Bèh ammettiamolo: se c'è stato un genere che più di altri ha dato i natali (perlomeno artistici) ad una moltitudine di personaggi eccentrici, per non dire bizzarri, ma sicuramente carismatici, quello è stato il progressive. Qua non parliamo certo di casi limite come i Magma, con il loro modo di esprimersi strettamente kobaiano, di Peter Gabriel in tenuta da fiore o, peggio, da slipperman, o di Jamie Muir, inquietante nel suo modo di percuotere oggetti di dubbia compatibilità con il concetto di "percussione" dietro ad un imperturbabile Fripp, ma di una cantante che, in quanto a personalità "distorta" e stile a dir poco singolare, può benissimo collocarsi sullo stesso piano della Slapp Happy/Henry Cow Dagmar Krause. Stiamo parlando di Jill Saward, leader, chitarrista, flautista e chi più ne ha più ne metta dei Fusion Orchestra, band che, nel lontano 1973, diede alle stampe un LP dal valore musicale inestimabile, inspiegabilmente rimasto vittima dell'indifferenza generale ed ancora oggi praticamente sconosciuto.

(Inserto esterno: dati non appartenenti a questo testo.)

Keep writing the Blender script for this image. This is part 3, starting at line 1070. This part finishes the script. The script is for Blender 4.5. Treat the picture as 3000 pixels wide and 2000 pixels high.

Il disco in questione reca il nome di "Skeleton In Armour" e vede impegnati nella sua esecuzione, oltre alla già citata vocalist e tuttofare, Colin Dawson alla chitarra, Dave Cowell al basso e all'armonica, Dave Bell alla batteria e Stan Land a tutto il resto (terza chitarra, sintetizzatori, percussioni e fiati). Le tracce si susseguono alternando momenti lunghi, complessi e particolarmente ispirati, ad altri brevi, umoristici e quasi caricaturali (di usanza prettamente canterburyana tanto per intenderci), in cui traspare il divertimento con cui questi ragazzi inglesi hanno dato alla luce un lavoro capace di trasmettere freschezza e coinvolgimento ad ogni nuovo ascolto.

I fiati di Sten aprono il sipario ("Fanfairy Suite For 1000 Trampits Pt. One") introducendo la spettacolare e travolgente "Sonata In Z", durante la quale i musicisti creano un mosaico immenso di frammenti strumentali intrecciati fra loro e tenuti uniti dall'incontenibile cantato di Jill, quest'ultima in splendida evidenza anche durante le sue rapide fughe flautistiche e gli squillanti vocalizzi, ricorrenti pure nella funambolica "Have I Left the Gas On?", insieme ai taglienti assoli chitarristici di Colin e ai controtempi dettati dalle bacchette di Dave, davvero fenomenale per l'intera durata dell'opera.

L'altro Dave, dopo aver intrattenuto l'ascoltatore con un simpatico intermezzo a base di armonica ("Ok Boys, Now's Our Big Chance"), dispone, durante la title track, di buttarsi in una fitta e pulsante marcia di basso, sostenuta dal ritmo proposto dall'omonimo e sempre su di giri compagno batterista, il quale, dopo quest'ennesima lezione di stile, decide di concedersi un po' di relax nel corso della leggerissima e quasi fuori luogo "When My Mamma's Not at Home", in cui Jill sembra prendersi gioco di noi, spiazzandoci ancora una volta e schernendoci con sempre più improbabili vocalizzi sul finale, seguiti, probabilmente non a caso, dalla brevissima "Don't Be Silly Jilly".

Le chitarre tornano alla ribalta con i toni decisi e a tratti aggressivi di "Talk to the Man In the Sky", ultimo monumento musicale del disco, dove tecnica, trasporto e repentini cambi di ritmo e d'atmosfera sono all'ordine del giorno e riescono a coesistere in uno stato di invidiabile armonia, perlomeno fin quando i fiati di Stan non tornano a sancire la fine del viaggio con le arie celebrative di "Fanfairy Suite For 1000 Trampits Pt. Two", che ha per l'appunto l'ingrato compito di abbassare le luci su di uno spettacolo tornato in replica dopo anni e anni di immeritato silenzio, ma che, forse, tramite nuovi ascoltatori, potrà evitare di sprofondare nuovamente negli abissi da cui è stato ripescato, poiché, durante approfondite perlustrazioni di fondali dimenticati, è plausibile aspettarsi di recuperare uno scrigno o dei vecchi gioielli, ma un intero scheletro in armatura, al giorno d'oggi, supera ogni più rosea aspettativa. Un capolavoro sfiorato.